During its long tenure
as the language of the Roman Empire, Latin gradually split into two different languages, according to levels of discourse—a literary language that was used by the educated elite and which remained fairly stable over the centuries, and a “vulgar” language that over the years evolved into the Romance vernaculars: French, Italian, Spanish, Portuguese, Romanian, et cetera. In England, there was no vernacular Latin, only the elite language used by the Catholic Church, and later (beginning in the fourteenth century) by humanists, a new class of civil servants cum philosophers who wanted to revitalize ancient Roman and Greek texts and virtues. Latin was the lingua franca through which educated people of various countries could communicate with each other, and it
was used this way into the eighteenth century
. (John Milton, for example, was appointed Latin secretary to Cromwell’s republic in 1649. His job was to
compose the government’s foreign correspondence in Latin. The poet Andrew Marvell was his assistant.)

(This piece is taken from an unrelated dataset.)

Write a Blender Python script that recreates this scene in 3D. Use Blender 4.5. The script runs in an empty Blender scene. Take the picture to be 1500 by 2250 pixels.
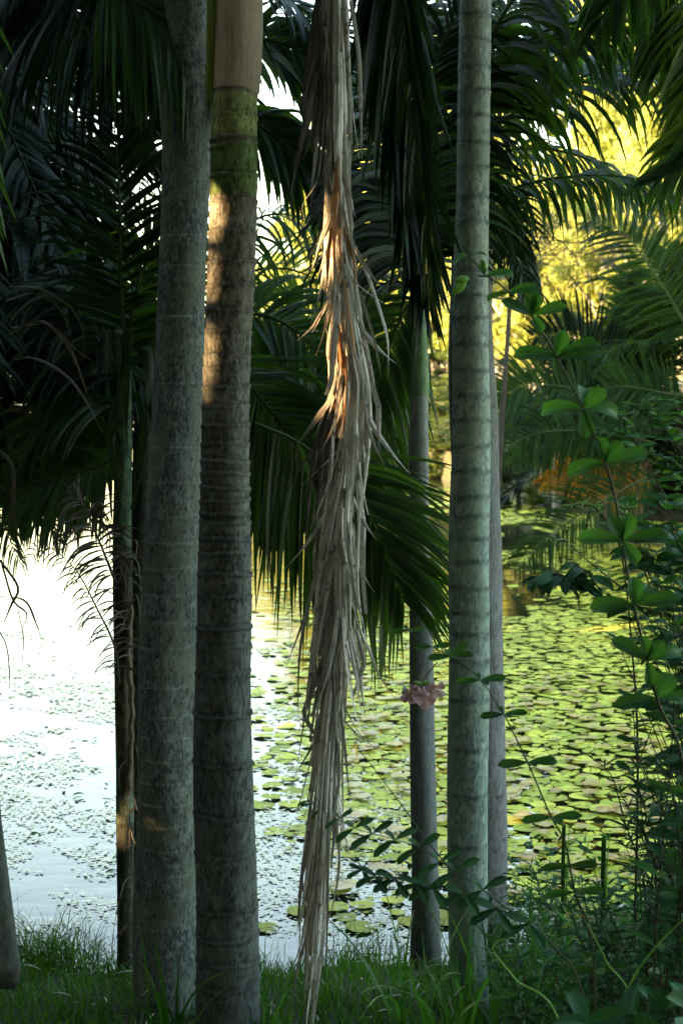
import bpy, math, random
import numpy as np

C = bpy.context.scene
COL = C.collection
R = math.radians
rs = np.random.RandomState
# ---------------------------------------------------------------- camera
CAM_Z = 2.45
PITCH = math.atan(225 / 3125)
FPX = 3125.0
cam = bpy.data.cameras.new("camera")
cam.sensor_fit = 'VERTICAL'
cam.sensor_height = 36
cam.lens = 50
cam.clip_start = 0.05
cam.clip_end = 2000
cam.dof.use_dof = True
cam.dof.focus_distance = 5.2
cam.dof.aperture_fstop = 5.0
camo = bpy.data.objects.new("camera", cam)
COL.objects.link(camo)
camo.location = (0, 0, CAM_Z)
camo.rotation_euler = (math.pi / 2 - PITCH, 0, 0)
C.camera = camo
# ---------------------------------------------------------------- sky + sun
SUN_EL, SUN_AZ = R(12.0), R(32.0)          # low, from the left and a little behind
S = np.array([-math.cos(SUN_EL) * math.cos(SUN_AZ), -math.cos(SUN_EL) * math.sin(SUN_AZ), math.sin(SUN_EL)])
world = bpy.data.worlds.new("World")
C.world = world
world.use_nodes = True
_n = world.node_tree
_s = _n.nodes.new('ShaderNodeTexSky')
_s.sky_type = 'NISHITA'
_s.sun_disc = False
_s.sun_elevation = SUN_EL
_s.sun_rotation = R(-122)
_s.dust_density = 3.0
_s.air_density = 1.4
_s.ozone_density = 0.8
_n.links.new(_s.outputs[0], _n.nodes['Background'].inputs[0])
_n.nodes['Background'].inputs[1].default_value = 0.15
sun = bpy.data.lights.new("sun", 'SUN')
sun.energy = 4.6
sun.angle = R(0.5)
sun.color = (1.0, 0.60, 0.27)
suno = bpy.data.objects.new("sun", sun)
COL.objects.link(suno)
from mathutils import Vector
suno.rotation_euler = Vector(S).to_track_quat('Z', 'Y').to_euler()
C.view_settings.view_transform = 'Standard'
C.view_settings.look = 'None'
C.view_settings.gamma = 1
C.view_settings.exposure = 3.85
C.cycles.use_denoising = True
C.cycles.max_bounces = 6
C.cycles.diffuse_bounces = 3
C.cycles.glossy_bounces = 3
C.cycles.transmission_bounces = 4
C.cycles.caustics_reflective = False
C.cycles.caustics_refractive = False
C.cycles.sample_clamp_indirect = 4


# ---------------------------------------------------------------- helpers
def P(px, py, Y):
    """point at distance Y from the camera seen at photo pixel px,py"""
    rx = (px - 750) / FPX
    ry = -(py - 1125) / FPX
    cp, sp = math.cos(PITCH), math.sin(PITCH)
    d = np.array([rx, cp + ry * sp, -sp + ry * cp])
    return np.array([0, 0, CAM_Z]) + d * (Y / d[1])


def PP(lst, Y=None):
    return np.array([P(a[0], a[1], a[2] if len(a) > 2 else Y) for a in lst])


def tag(o, label=None, cat=None, group=None, kind=None):
    if label: o['label'] = label
    if cat: o['category'] = cat
    if group: o['group'] = group
    if kind: o['kind'] = kind
    return o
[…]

Latin was, at this time, what historian and linguist Nicholas Ostler calls “
a language for male
initiates.” These languages are not learned naturally but transmitted through an artificial procedure—school. Latin was handed down from teacher to student unchanged, since no one was using it in daily life, and almost the only people who could speak and write it were well-off and well-educated men. Ordinary people didn’t know Latin; women didn’t know Latin (with few exceptions, including Queen Elizabeth I); children didn’t know Latin. This made the language particularly suitable for talking about things you didn’t want the majority of people to understand—dangerous things such as sex. In the Renaissance, when many obscene Latin terms were being rehabilitated, there was great value placed on sexual continence, on staying in control of one’s base bodily urges (an ideal in ancient Rome as well, as we’ve seen). People of weak will and poor judgment—pretty much anyone
not
part of the Latin-language community, that is, women, children, and uneducated men—would lose control of themselves if they read or listened to descriptions of sexual activity or even overheard obscene words. Women’s passions would be inflamed, and they would become sexually insatiable. Children would be corrupted, their early promise blasted. Latin became the appropriate language in which to talk about sexual parts and actions since it was understood only by the few who wouldn’t get carried away reading about, say, penises. And so it remains today. If you are teaching a junior-high sex ed class, you had better say
penis
and
vagina
instead of
cock
and
cunt
—the former are almost abstractions, going as far as words can to desexualize the things they represent.